The 2008 recession lead to a higher demand for high skilled workers which lead to higher wages (Autor, 2011). This was not helped by the slowing supply of highly educated workers as there was a slowing rate of four-year college degree attainment among young adults in the US (Autor, 2011). Job polarization may be parallel to wage determination as greater employment and earnings in the lowest and highest skill sector may be attracting the middle-skilled workers towards either side. Workers who lacked postgraduate education struggled to find job opportunities in the middle skilled sector after 2008, this was not the case in the industrial era this was not the case.
Is de-unionization a leading cause of job polarization instead? Real wages in the UK have stagnated before 1979, meanwhile inflation rates rise at a targeted 2%. This mathematically drags down medium paid sectors towards lower paid sectors over time as the real spending worth is lower. The middle wage sector is therefore slowly dragged away due to failures from unions to raise minimum wages or renegotiate current wages. Then again labour unions only have direct impact on public sector jobs and manufacturing, which compromise a surprisingly small amount of the economy we see today. The service sector accounts for 70% of the UKs GDP and is also heavily privatized, providing many low skilled jobs and a few high skilled, therefore unions may not be the answer to job polarization. In the US however, job polarization is seen across all sectors those that are de-unionized also.
As strong as the argument for technology may be, there is no one single explanation that can be held solely responsible for this phenomenon. Job Polarization has been apparent since before technology was influential, not to say technological advancements haven’t boosted its rate significantly to which it is now more visible in our societies. The rise to privatization, and unfortunate economic recessions have contributed significantly towards workers being forced to one end of the job market, not just technological changes.

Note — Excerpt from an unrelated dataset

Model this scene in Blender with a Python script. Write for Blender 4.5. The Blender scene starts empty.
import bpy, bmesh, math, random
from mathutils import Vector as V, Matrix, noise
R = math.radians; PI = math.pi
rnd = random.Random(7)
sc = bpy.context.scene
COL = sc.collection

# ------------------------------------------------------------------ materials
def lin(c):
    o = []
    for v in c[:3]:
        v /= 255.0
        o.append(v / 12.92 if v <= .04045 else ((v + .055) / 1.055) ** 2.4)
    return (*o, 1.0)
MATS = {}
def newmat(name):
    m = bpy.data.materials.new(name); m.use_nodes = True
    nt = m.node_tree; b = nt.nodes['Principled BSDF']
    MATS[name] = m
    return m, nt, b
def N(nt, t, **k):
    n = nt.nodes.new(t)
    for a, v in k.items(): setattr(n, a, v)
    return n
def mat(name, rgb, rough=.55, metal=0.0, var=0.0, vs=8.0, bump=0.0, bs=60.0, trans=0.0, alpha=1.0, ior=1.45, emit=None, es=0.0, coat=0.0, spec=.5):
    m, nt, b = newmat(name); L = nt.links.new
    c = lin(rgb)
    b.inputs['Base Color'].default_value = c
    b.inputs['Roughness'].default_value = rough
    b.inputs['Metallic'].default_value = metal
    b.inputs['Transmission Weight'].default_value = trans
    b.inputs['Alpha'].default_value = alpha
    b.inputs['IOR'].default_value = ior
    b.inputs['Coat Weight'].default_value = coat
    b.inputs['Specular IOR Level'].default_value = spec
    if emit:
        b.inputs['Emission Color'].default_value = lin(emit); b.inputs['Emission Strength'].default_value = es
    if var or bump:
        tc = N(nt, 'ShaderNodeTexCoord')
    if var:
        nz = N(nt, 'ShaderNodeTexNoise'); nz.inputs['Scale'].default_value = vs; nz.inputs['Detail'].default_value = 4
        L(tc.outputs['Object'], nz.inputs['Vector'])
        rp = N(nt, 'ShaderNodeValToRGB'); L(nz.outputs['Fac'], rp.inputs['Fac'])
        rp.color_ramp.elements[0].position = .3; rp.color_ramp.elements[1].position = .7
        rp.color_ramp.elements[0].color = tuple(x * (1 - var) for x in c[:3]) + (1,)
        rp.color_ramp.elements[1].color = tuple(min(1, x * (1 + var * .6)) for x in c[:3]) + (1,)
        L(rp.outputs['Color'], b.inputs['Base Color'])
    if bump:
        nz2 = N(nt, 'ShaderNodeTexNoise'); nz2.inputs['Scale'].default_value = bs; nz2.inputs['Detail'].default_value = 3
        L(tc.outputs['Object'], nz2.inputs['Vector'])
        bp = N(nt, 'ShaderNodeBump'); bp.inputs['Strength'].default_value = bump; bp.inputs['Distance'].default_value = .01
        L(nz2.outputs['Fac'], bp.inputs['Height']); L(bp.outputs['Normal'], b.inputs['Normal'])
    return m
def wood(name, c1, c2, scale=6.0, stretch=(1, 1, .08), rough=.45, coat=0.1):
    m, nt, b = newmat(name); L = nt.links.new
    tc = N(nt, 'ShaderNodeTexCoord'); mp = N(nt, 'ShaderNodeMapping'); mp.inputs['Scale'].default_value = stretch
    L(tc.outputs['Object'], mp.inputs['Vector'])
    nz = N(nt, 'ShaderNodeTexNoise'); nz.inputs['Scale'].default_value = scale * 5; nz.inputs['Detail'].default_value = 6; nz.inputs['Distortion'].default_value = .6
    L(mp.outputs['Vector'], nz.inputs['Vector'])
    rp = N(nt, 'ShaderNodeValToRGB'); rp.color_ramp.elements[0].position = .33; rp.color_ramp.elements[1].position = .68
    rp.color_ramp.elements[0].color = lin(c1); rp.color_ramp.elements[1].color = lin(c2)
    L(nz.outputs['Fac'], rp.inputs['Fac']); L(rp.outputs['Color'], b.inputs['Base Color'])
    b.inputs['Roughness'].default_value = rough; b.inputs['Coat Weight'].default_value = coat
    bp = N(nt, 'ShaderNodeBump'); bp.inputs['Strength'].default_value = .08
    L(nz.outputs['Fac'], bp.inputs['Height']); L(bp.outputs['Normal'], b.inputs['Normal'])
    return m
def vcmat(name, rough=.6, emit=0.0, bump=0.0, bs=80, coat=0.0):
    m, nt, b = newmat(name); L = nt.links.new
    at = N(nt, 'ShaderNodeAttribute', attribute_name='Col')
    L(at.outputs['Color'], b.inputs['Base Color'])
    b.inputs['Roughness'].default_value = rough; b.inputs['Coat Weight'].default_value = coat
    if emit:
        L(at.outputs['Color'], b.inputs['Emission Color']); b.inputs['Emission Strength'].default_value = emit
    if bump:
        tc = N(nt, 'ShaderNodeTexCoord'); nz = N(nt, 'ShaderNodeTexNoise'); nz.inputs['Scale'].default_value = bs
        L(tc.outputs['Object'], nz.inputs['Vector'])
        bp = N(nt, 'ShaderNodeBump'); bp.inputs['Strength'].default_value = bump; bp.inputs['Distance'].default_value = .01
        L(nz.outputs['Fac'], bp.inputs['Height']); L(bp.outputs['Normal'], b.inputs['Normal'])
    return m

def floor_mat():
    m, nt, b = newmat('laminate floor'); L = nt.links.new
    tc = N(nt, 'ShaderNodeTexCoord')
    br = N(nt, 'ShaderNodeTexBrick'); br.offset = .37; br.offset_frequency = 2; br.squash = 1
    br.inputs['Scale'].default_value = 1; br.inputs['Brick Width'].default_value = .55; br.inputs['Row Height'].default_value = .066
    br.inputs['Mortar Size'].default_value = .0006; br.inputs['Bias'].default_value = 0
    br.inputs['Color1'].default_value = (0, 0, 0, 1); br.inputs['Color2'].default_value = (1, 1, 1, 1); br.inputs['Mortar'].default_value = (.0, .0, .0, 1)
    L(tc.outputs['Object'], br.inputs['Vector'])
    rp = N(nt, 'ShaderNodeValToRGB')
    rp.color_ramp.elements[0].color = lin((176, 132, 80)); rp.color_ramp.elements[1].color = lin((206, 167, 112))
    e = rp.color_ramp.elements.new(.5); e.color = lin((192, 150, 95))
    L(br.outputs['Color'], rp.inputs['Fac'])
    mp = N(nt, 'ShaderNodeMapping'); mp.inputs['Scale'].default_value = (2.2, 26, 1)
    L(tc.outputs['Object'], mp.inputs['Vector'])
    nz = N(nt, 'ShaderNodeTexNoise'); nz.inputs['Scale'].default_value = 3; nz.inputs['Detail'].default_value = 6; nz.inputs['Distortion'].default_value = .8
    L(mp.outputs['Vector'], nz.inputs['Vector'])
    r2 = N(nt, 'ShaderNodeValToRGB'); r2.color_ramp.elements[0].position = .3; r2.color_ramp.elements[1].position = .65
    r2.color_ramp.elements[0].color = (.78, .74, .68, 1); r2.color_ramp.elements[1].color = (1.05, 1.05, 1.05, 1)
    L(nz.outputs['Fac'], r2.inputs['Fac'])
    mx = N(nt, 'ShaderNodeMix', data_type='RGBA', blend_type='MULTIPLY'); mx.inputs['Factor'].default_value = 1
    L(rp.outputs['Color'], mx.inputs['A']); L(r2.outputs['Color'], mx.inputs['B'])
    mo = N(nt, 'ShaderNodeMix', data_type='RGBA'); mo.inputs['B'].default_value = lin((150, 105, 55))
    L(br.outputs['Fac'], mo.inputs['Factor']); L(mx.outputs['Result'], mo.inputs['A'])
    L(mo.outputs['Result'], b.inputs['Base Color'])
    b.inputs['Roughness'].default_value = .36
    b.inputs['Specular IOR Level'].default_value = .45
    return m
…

Acemoglu, D. and Autor, D. (2011). Skills, Tasks and Technologies: Implications for Employment and Earnings. Handbook of Labor Economics, [online] 4b, pp.1070-1077. Available at: http://economics.mit.edu/files/7006 [Accessed 17 Mar. 2016].
Autor, D., Katz, L. and Kearney, M. (2006). The polarization of the U.S. labor market. National bureau of economic research, pp.5-7.
Goos, M. and Manning, A. (2007). Lousy and Lovely Jobs: The Rising Polarization of Work in Britain. Review of Economics and Statistics, 89(1), pp.118-133.
Goos, M., Manning, A. and Salomons, A. (n.d.). Explaining Job Polarization: The Roles of Technology, Offshoring and Institutions. SSRN Electronic Journal, pp.4-5, 21-24.
Hadlock, P., Hecker, D. and Gannon, J. (1991). High technology employment: another view. Monthly Labor review, pp.1-3.
Oesch, D. and Rodriguez Menes, J. (2010). Upgrading or polarization? Occupational change in Britain, Germany, Spain and Switzerland, 1990-2008. Socio-Economic Review, 9(3), pp.503-508, 517-529.
Autor, D. (2011). The Polarization of Job Opportunities in the U.S. Labor Market: Implications for Employment and Earnings. Community Investements, 23(2).